The irony is that Ervine holds stubborn absolutism itself in absolute contempt. John Rainey’s unwavering refusal to allow his eldest son’s marriage to a local Catholic girl not only collapses a workers’ strike that has put sectarian differences aside, it sparks a fully-fledged riot on the streets of Belfast. Even as stones hammer against his windows and shots ring out across the square, he sits in his orange collarette, scowling his disapproval; a captain going down with his ship even despite a space on the lifeboat.
One could argue that equal fault lies with Hugh (Christopher Brandon), the son defying his father for the first time by sticking to his engagement, but Ervine affords love a sympathy that he refuses to give to religious faith and moral principle.

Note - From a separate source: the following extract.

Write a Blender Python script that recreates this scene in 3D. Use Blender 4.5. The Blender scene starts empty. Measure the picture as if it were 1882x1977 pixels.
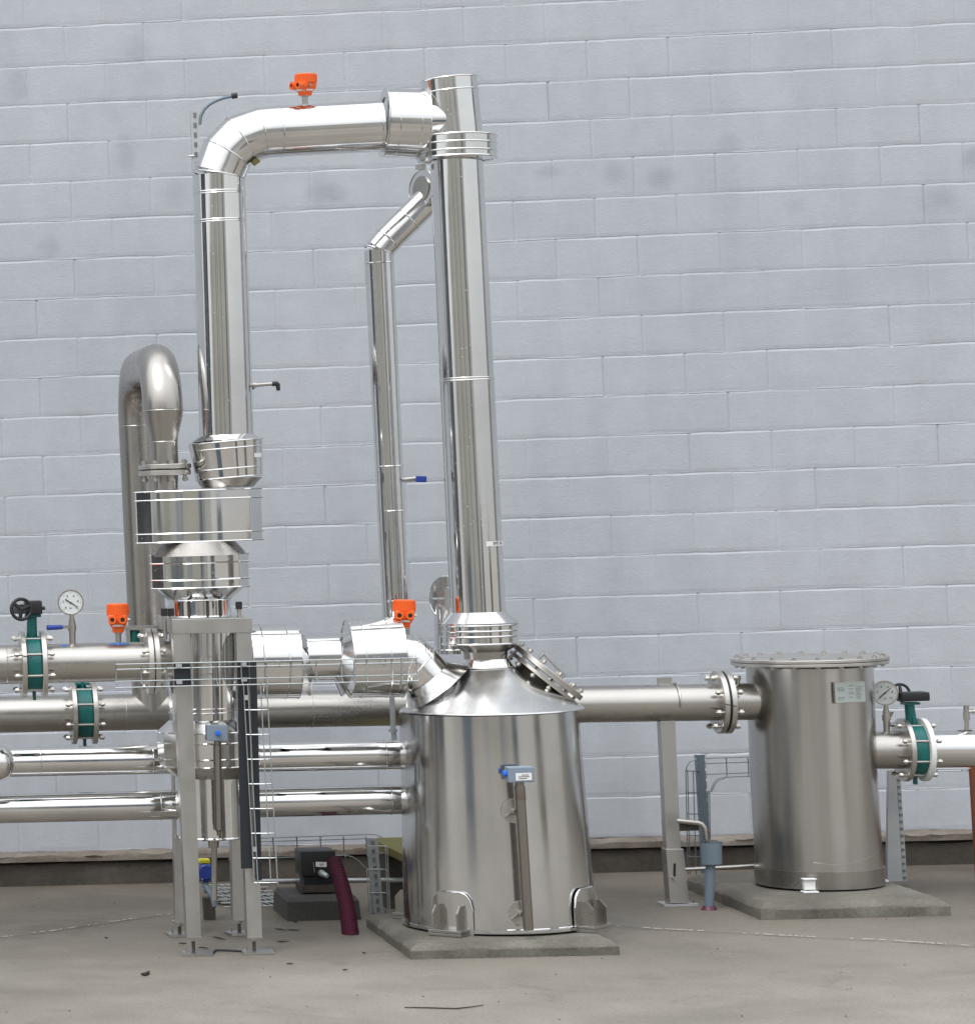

There’s a romantic naïvety in that too, for neither love nor faith is freely chosen, and Yates ought to level the fight and chide both for their respective obstinacies. As Mrs Rainey repeats throughout, men are children prone to pigheadedness.
As John, Daragh O’Malley is certainly that, but he lacks the grip of a dictator in his own household. Hugh’s act of disobedience must be a regime-toppler, previously unthinkable. Against O’Malley’s softer touch, it only raises eyebrows.
That aside, the ensemble is emotive and delivers the text beautifully. Yet Yates’ production remains mechanical. In fact, with two doors on its back wall, it can resemble a Chalet-style cuckoo clock. That’s largely down to designer Richard Kent halving the Finborough stage to an incommodious two-metre strip, but the cast’s over-gesticulation doesn’t help. You’d think the Rainey’s so poor that they can’t even afford anything to do with their hands. It’s not enough to fatally wound this muscular play – this could have been a brilliant radio play – but it does prove a constant distraction.